Task brief → What is needed is an exact copy of the lines from the line containing "Model this scene" to the line containing "PI = math.pi", both lines included, and nothing else.

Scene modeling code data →
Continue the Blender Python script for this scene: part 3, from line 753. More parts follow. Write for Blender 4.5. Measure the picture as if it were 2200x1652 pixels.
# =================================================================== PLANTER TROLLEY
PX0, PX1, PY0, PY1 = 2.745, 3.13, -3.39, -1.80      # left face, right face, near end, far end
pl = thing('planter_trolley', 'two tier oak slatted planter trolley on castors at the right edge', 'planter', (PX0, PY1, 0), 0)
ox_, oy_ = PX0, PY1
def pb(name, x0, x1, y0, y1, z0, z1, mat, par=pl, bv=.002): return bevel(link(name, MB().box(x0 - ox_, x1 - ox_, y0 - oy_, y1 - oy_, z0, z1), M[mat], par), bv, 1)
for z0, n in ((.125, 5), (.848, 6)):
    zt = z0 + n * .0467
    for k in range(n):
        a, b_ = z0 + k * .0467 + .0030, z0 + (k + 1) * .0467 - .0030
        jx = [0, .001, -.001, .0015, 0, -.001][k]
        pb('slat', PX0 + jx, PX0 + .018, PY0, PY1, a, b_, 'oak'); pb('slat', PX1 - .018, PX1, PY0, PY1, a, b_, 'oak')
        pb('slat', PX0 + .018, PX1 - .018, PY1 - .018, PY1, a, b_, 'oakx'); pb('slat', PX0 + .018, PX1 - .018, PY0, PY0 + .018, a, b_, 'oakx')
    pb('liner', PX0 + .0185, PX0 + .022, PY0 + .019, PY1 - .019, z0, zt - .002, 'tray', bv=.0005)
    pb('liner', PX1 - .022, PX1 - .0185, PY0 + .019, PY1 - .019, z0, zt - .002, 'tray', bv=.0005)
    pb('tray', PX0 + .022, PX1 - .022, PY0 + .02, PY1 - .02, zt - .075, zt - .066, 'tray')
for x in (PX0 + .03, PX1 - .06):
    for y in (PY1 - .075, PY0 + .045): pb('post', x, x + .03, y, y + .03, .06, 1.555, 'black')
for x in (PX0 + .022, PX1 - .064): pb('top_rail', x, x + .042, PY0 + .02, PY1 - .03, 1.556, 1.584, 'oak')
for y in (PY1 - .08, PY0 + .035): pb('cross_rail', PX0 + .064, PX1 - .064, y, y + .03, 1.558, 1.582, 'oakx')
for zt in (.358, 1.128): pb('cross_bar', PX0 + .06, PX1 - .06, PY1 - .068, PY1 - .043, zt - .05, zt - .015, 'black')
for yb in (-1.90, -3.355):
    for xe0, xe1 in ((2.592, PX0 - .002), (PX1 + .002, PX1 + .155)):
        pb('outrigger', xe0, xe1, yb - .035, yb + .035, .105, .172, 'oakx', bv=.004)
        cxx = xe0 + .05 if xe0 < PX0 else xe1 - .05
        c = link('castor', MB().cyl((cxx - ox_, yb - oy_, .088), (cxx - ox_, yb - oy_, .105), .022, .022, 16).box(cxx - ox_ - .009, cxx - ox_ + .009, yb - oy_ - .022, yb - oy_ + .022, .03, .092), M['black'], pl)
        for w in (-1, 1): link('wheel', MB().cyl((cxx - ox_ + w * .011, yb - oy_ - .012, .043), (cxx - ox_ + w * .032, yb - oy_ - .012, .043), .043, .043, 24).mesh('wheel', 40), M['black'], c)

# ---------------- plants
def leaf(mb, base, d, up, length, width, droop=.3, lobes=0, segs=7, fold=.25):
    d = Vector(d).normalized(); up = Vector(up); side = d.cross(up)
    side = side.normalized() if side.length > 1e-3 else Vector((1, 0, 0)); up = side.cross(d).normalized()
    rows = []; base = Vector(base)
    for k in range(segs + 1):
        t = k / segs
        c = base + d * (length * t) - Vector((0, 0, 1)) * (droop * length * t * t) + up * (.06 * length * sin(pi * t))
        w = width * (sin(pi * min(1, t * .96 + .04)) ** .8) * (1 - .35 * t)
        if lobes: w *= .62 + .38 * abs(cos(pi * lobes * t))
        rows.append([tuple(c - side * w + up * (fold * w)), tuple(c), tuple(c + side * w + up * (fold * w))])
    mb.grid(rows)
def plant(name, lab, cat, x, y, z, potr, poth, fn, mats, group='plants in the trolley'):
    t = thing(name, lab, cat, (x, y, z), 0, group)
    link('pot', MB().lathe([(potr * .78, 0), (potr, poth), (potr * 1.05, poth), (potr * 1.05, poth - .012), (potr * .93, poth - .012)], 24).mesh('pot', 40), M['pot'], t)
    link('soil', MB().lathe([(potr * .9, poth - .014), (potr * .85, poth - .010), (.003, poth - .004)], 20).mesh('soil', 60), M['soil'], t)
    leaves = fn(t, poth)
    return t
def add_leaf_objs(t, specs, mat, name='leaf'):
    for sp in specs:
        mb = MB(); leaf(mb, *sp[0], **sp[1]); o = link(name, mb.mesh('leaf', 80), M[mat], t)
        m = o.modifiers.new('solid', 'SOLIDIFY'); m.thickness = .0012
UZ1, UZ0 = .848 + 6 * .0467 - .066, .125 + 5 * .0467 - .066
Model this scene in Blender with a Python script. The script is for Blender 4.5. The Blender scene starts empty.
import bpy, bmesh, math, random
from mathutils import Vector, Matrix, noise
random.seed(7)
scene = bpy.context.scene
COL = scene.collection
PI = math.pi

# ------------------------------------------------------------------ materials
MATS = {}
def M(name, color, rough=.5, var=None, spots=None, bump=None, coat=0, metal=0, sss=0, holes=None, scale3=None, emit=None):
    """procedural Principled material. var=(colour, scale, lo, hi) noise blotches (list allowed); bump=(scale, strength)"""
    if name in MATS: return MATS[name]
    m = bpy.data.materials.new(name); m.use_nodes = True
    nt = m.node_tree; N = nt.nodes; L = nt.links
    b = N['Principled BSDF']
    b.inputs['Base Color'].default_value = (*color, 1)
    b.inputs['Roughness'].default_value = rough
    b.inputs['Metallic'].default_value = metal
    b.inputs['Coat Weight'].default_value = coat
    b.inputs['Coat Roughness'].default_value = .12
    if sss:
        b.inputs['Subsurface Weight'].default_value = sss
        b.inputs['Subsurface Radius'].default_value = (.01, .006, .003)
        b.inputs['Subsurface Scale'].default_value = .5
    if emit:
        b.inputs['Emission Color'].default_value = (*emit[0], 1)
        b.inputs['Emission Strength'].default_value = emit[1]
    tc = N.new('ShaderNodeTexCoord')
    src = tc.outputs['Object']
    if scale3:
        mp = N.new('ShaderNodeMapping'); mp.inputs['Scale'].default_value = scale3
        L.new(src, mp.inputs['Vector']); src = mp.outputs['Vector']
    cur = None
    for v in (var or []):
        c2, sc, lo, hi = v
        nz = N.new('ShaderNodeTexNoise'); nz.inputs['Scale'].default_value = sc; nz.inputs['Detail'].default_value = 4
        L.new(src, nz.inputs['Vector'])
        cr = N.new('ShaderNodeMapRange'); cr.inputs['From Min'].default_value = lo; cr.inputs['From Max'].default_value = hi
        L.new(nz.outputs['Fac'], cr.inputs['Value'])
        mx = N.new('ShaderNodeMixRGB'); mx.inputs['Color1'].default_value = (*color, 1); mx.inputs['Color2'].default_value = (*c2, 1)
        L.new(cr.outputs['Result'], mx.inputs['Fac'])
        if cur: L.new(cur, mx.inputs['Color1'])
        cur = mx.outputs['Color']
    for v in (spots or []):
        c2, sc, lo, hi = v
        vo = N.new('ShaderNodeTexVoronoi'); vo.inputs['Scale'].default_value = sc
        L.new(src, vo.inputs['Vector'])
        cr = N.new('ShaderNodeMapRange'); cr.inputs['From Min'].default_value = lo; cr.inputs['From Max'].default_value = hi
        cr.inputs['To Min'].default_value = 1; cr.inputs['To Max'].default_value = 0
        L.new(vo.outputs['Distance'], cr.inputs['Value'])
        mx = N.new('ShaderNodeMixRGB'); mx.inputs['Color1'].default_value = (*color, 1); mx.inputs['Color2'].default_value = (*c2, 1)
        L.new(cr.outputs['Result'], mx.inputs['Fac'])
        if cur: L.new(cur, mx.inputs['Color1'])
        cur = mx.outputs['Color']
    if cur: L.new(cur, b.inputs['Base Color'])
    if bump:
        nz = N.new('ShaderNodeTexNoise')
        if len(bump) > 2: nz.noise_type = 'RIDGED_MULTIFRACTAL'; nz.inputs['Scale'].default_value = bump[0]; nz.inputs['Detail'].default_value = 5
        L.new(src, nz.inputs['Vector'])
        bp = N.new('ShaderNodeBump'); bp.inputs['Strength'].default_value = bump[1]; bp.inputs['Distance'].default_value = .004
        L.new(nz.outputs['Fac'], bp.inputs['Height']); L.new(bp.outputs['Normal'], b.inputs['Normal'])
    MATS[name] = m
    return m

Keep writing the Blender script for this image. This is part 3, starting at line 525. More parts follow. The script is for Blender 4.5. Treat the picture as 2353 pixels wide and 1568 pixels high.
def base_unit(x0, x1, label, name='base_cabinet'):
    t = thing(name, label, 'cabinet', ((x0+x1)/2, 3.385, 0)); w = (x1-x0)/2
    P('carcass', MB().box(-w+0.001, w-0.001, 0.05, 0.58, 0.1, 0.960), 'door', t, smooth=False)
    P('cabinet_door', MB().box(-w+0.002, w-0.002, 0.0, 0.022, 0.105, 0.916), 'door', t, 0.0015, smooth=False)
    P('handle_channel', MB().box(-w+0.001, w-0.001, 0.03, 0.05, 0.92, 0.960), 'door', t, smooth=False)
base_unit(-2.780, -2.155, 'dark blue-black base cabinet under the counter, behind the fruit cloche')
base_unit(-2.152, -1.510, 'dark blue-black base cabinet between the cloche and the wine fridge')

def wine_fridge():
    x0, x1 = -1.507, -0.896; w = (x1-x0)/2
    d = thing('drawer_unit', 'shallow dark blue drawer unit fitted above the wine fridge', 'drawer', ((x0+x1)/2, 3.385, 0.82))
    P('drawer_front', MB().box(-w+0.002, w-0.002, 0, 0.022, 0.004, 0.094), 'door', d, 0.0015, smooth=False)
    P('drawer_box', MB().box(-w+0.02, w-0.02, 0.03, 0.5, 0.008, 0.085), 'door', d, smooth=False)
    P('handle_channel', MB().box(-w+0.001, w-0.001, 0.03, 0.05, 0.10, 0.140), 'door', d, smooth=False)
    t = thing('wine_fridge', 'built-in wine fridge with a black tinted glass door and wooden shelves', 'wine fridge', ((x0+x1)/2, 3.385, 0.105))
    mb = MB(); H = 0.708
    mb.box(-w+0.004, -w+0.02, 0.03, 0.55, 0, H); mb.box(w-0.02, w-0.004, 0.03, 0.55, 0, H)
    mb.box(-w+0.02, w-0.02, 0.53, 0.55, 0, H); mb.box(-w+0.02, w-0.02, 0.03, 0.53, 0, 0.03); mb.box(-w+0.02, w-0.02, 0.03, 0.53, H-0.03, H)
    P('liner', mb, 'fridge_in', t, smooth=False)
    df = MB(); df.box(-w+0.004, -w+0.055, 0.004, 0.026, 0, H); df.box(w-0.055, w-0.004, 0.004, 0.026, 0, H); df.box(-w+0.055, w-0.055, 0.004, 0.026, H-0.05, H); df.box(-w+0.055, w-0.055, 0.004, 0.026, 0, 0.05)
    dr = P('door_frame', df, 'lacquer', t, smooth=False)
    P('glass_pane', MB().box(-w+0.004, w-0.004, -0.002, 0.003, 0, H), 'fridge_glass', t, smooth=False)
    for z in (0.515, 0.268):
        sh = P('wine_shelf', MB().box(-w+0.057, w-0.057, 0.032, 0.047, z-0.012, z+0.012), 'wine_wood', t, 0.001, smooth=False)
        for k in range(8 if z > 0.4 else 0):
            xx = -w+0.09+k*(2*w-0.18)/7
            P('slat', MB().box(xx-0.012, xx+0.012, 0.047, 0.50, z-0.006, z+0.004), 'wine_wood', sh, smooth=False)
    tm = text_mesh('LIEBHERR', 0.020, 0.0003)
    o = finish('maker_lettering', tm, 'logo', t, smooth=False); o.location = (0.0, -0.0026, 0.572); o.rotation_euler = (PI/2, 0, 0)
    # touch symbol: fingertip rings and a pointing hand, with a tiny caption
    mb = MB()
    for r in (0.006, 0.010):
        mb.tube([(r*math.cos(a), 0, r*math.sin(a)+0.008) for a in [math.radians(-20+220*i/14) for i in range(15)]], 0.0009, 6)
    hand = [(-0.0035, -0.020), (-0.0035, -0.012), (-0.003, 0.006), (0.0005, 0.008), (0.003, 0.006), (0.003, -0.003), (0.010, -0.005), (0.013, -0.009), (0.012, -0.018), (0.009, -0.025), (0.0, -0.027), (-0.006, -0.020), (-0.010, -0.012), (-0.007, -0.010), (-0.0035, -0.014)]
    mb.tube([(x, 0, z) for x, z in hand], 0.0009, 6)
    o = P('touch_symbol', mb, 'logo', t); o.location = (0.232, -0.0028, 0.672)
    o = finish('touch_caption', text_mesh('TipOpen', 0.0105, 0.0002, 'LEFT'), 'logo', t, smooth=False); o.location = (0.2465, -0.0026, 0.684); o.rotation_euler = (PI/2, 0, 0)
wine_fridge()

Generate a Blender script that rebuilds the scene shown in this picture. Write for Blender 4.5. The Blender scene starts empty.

Answer below →
Model this scene in Blender with a Python script. The script is for Blender 4.5. The Blender scene starts empty.
import bpy, bmesh, math, random
from mathutils import Vector, Matrix, noise
random.seed(7)
scene = bpy.context.scene
COL = scene.collection
PI = math.pi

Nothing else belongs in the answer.